◆ **Exercise**: Among the following entries, count the lines that contain "script" and report only the result.

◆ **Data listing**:
----
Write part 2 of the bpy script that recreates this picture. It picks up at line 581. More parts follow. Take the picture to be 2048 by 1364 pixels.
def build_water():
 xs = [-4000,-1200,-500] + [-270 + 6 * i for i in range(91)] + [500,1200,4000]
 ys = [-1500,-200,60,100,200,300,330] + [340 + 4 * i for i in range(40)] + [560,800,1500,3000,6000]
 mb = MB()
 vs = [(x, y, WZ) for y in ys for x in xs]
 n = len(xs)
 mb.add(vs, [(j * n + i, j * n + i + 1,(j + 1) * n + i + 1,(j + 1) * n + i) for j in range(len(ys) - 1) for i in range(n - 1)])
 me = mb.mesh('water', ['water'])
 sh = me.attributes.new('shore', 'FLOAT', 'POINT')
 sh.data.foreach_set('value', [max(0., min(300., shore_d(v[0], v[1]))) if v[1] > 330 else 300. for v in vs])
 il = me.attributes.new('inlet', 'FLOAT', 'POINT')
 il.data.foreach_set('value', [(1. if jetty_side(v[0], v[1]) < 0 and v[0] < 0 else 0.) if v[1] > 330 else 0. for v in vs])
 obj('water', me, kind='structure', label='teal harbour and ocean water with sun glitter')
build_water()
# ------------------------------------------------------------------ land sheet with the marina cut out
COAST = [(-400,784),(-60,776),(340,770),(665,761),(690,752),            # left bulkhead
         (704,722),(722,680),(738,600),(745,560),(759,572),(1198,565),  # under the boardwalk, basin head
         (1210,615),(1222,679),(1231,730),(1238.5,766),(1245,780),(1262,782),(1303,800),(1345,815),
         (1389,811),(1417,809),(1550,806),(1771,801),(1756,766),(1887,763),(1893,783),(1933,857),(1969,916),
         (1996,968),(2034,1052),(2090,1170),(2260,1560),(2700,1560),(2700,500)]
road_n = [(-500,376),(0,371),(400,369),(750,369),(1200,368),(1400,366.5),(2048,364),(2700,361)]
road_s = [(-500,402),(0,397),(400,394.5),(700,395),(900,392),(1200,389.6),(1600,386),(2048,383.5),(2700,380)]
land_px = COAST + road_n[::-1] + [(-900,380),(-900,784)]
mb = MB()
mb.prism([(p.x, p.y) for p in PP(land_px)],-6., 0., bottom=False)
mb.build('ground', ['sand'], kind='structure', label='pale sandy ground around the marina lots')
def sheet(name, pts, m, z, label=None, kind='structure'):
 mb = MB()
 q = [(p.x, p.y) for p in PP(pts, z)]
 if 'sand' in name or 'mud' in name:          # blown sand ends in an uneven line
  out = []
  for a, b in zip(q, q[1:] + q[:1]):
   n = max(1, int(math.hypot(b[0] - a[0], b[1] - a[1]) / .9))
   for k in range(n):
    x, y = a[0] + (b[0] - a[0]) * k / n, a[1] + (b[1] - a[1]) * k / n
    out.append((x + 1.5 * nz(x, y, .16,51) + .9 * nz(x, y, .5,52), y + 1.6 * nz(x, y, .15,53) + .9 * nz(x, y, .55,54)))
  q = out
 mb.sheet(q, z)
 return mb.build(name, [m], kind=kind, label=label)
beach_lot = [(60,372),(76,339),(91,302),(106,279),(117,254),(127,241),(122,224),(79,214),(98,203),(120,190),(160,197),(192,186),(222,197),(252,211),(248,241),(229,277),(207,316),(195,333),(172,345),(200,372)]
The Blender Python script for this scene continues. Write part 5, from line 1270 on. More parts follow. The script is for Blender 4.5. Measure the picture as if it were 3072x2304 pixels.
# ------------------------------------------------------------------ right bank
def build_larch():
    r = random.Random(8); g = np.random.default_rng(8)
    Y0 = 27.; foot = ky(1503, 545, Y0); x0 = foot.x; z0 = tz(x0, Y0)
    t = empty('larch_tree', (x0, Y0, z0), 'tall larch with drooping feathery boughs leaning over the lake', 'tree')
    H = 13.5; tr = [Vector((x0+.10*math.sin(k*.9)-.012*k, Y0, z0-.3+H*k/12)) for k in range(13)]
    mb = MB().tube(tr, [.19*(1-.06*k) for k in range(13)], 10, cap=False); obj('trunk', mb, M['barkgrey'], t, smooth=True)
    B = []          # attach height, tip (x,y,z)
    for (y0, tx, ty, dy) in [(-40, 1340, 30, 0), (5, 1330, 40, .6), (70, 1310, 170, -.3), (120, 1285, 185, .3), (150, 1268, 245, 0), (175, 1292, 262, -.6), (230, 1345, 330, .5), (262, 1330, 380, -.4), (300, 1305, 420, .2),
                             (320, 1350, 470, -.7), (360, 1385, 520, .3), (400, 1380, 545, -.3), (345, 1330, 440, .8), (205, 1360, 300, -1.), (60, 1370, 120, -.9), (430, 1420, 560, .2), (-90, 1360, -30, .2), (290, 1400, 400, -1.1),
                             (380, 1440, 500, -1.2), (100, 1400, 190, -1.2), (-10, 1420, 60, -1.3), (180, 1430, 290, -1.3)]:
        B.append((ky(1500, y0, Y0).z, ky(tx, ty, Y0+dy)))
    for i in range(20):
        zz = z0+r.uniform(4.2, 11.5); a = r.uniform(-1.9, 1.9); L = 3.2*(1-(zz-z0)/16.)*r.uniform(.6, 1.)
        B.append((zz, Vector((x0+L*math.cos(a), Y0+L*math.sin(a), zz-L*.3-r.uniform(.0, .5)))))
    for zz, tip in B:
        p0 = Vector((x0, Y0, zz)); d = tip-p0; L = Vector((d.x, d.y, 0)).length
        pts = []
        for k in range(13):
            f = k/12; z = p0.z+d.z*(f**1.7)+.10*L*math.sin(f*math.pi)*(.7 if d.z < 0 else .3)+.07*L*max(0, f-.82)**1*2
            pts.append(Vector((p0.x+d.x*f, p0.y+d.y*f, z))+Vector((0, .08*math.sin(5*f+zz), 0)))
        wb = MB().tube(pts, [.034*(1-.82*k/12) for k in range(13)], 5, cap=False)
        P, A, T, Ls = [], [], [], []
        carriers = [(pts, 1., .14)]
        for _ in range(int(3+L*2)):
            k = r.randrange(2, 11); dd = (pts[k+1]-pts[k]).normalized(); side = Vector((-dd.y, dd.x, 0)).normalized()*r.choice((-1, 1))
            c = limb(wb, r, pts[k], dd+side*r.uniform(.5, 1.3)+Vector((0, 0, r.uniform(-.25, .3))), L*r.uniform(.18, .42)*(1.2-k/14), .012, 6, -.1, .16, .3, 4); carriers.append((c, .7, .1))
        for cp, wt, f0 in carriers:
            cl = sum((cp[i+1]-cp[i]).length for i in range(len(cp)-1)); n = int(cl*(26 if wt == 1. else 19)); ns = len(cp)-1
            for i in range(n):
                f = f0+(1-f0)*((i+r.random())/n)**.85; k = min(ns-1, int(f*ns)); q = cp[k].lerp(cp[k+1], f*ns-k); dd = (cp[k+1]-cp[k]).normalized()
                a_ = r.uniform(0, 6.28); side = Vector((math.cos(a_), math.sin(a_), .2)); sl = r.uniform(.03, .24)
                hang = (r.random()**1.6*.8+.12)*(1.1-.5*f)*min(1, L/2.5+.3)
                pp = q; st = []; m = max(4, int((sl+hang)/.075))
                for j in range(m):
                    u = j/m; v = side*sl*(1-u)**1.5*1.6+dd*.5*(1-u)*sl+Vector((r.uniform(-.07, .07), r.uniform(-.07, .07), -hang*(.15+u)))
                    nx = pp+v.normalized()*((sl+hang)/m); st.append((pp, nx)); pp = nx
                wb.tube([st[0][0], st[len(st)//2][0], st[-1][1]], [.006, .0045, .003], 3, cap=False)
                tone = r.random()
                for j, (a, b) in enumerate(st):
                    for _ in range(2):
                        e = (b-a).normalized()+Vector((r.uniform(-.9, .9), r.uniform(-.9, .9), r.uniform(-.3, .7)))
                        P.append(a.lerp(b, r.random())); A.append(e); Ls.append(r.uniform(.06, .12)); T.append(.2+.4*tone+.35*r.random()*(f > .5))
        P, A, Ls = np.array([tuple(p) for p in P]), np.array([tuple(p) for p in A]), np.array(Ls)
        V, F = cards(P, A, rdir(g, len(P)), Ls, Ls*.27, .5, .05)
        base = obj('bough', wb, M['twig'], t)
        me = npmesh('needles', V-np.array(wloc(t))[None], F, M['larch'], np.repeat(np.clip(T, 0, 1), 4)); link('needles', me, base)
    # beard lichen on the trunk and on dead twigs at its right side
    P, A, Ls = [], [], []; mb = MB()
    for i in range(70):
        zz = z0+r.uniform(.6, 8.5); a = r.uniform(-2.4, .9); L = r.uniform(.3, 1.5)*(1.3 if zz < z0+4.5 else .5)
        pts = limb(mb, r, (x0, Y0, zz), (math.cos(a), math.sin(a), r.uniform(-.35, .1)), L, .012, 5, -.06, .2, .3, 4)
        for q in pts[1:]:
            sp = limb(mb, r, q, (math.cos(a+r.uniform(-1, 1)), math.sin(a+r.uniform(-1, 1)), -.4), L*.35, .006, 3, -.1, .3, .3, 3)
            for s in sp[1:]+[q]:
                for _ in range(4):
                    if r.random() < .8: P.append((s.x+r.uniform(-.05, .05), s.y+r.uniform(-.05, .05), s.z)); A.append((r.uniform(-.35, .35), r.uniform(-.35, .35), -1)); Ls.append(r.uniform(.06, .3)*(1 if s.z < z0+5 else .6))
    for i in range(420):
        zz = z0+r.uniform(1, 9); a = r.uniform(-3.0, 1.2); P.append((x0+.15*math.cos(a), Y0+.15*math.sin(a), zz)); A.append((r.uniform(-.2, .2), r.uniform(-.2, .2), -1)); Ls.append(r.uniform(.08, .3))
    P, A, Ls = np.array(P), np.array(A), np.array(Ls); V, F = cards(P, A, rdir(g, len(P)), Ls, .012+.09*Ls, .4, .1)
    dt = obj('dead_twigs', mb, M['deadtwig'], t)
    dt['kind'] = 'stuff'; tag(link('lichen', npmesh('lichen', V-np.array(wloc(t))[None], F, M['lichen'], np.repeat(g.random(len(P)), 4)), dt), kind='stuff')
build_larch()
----
◆ **Answer to the exercise**: 2